▶ _TASK DETAILS_: Beginning with the first line, set down every line through the one containing "var unit_box: ArrayMesh", exactly as it appears, but not the pictures.

>>

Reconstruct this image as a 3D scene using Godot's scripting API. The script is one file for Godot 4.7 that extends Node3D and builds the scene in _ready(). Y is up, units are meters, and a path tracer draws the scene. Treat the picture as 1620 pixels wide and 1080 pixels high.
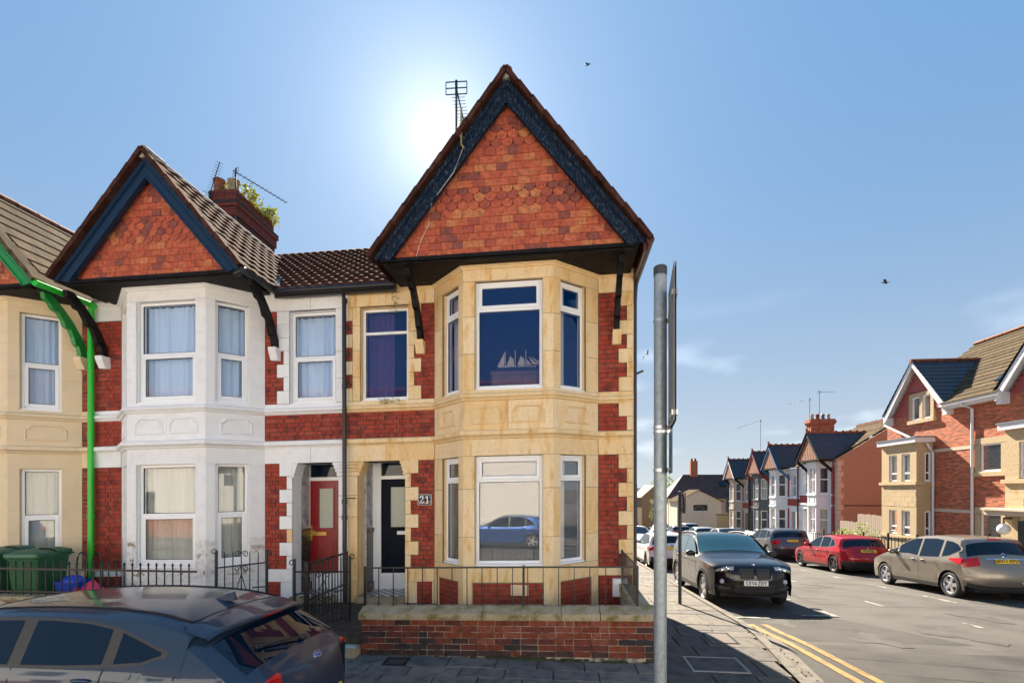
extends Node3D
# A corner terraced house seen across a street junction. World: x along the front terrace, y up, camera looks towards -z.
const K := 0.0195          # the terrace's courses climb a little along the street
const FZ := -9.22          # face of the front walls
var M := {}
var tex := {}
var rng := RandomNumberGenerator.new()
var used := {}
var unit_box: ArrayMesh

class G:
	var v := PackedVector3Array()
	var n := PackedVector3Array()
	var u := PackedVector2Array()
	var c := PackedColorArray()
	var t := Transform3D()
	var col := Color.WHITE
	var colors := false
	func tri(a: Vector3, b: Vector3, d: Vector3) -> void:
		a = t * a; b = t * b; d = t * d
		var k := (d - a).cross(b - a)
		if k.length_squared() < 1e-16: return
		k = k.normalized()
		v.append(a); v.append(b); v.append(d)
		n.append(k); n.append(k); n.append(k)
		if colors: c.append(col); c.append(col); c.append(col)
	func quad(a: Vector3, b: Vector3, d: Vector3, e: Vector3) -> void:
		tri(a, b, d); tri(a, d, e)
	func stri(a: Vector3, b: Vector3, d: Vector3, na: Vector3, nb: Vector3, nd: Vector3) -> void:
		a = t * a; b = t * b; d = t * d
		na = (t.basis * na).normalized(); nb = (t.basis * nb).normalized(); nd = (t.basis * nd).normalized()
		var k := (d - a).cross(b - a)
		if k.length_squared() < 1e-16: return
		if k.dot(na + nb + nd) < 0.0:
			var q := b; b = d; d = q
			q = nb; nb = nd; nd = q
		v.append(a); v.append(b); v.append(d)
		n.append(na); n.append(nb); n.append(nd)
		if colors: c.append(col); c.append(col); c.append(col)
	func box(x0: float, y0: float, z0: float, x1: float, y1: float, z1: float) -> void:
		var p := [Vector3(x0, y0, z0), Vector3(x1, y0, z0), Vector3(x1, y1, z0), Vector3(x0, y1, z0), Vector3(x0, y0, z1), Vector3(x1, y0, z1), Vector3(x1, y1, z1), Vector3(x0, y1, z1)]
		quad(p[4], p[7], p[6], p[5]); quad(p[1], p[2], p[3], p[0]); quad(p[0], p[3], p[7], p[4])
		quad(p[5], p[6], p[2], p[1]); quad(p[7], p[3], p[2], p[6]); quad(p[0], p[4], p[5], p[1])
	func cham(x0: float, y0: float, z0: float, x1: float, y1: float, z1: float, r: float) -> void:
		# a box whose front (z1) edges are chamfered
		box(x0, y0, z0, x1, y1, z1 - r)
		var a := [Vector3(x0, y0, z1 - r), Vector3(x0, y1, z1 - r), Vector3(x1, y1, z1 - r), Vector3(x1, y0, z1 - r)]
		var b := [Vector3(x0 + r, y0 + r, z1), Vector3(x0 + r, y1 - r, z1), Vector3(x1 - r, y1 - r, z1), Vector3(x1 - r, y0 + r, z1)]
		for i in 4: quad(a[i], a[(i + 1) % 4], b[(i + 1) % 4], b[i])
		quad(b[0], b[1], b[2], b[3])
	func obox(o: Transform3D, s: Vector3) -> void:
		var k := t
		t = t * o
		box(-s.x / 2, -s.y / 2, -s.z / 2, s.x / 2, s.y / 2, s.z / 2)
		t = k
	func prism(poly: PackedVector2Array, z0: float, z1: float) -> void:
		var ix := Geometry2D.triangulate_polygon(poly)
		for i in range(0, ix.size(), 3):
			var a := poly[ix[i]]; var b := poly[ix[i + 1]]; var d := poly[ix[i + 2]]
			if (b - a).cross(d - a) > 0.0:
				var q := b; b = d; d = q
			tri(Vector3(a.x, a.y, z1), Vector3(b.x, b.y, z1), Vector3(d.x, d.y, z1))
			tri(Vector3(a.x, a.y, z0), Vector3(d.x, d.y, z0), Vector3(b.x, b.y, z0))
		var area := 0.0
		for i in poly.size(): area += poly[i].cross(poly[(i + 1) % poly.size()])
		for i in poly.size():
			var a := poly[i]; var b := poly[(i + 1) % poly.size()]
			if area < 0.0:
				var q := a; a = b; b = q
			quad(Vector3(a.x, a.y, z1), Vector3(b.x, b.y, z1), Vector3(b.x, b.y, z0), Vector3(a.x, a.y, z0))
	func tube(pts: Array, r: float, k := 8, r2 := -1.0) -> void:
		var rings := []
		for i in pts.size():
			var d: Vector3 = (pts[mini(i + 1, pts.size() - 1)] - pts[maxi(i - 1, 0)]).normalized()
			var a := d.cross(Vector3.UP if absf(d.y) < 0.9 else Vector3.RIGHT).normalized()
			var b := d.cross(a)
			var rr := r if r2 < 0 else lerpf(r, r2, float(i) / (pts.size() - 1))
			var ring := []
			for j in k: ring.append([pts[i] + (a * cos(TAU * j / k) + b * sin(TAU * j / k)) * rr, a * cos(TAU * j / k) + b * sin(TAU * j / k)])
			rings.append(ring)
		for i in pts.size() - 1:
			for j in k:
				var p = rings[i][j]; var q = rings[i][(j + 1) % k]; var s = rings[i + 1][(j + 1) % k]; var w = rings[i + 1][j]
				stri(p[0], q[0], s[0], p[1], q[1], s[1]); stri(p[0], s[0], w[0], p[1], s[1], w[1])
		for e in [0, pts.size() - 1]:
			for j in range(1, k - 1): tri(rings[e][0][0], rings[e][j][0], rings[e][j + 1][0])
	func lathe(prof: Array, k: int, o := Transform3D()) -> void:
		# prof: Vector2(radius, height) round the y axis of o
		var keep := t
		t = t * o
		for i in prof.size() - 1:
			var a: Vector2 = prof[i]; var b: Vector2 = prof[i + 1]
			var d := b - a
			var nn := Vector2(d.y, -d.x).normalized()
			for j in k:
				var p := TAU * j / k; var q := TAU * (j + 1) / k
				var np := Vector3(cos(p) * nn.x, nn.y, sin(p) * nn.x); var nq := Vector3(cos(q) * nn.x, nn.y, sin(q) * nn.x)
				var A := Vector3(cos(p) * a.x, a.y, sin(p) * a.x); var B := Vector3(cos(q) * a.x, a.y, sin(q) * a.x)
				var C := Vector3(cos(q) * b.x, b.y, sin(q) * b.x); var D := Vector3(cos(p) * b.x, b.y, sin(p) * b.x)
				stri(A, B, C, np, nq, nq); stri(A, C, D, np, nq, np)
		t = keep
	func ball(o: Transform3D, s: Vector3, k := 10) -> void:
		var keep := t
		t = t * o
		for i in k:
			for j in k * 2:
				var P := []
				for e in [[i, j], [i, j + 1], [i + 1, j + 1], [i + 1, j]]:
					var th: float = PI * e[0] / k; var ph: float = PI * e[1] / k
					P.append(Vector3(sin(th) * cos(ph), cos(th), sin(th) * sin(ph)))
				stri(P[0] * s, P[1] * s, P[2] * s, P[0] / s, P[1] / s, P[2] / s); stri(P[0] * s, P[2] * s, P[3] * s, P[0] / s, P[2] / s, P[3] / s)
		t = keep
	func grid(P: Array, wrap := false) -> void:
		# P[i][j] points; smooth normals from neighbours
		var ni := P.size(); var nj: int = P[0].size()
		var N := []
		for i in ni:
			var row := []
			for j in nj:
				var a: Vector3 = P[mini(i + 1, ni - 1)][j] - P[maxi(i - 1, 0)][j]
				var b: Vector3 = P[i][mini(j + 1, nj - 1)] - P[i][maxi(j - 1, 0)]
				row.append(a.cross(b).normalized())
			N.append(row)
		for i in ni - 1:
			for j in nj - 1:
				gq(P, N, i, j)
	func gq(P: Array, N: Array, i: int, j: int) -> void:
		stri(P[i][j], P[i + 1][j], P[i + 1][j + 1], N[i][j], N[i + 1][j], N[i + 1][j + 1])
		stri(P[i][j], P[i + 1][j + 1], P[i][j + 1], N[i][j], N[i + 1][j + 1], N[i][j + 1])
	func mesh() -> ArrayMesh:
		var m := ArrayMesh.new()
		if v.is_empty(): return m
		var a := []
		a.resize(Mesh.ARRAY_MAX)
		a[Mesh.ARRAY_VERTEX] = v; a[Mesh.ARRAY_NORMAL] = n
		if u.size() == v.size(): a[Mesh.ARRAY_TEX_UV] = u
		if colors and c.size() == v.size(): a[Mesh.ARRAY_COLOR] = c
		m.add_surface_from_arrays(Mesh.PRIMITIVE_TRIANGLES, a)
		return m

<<

▶ _CORRECT OUTPUT_:
Reconstruct this image as a 3D scene using Godot's scripting API. The script is one file for Godot 4.7 that extends Node3D and builds the scene in _ready(). Y is up, units are meters, and a path tracer draws the scene. Treat the picture as 1620 pixels wide and 1080 pixels high.
extends Node3D
# A corner terraced house seen across a street junction. World: x along the front terrace, y up, camera looks towards -z.
const K := 0.0195          # the terrace's courses climb a little along the street
const FZ := -9.22          # face of the front walls
var M := {}
var tex := {}
var rng := RandomNumberGenerator.new()
var used := {}
var unit_box: ArrayMesh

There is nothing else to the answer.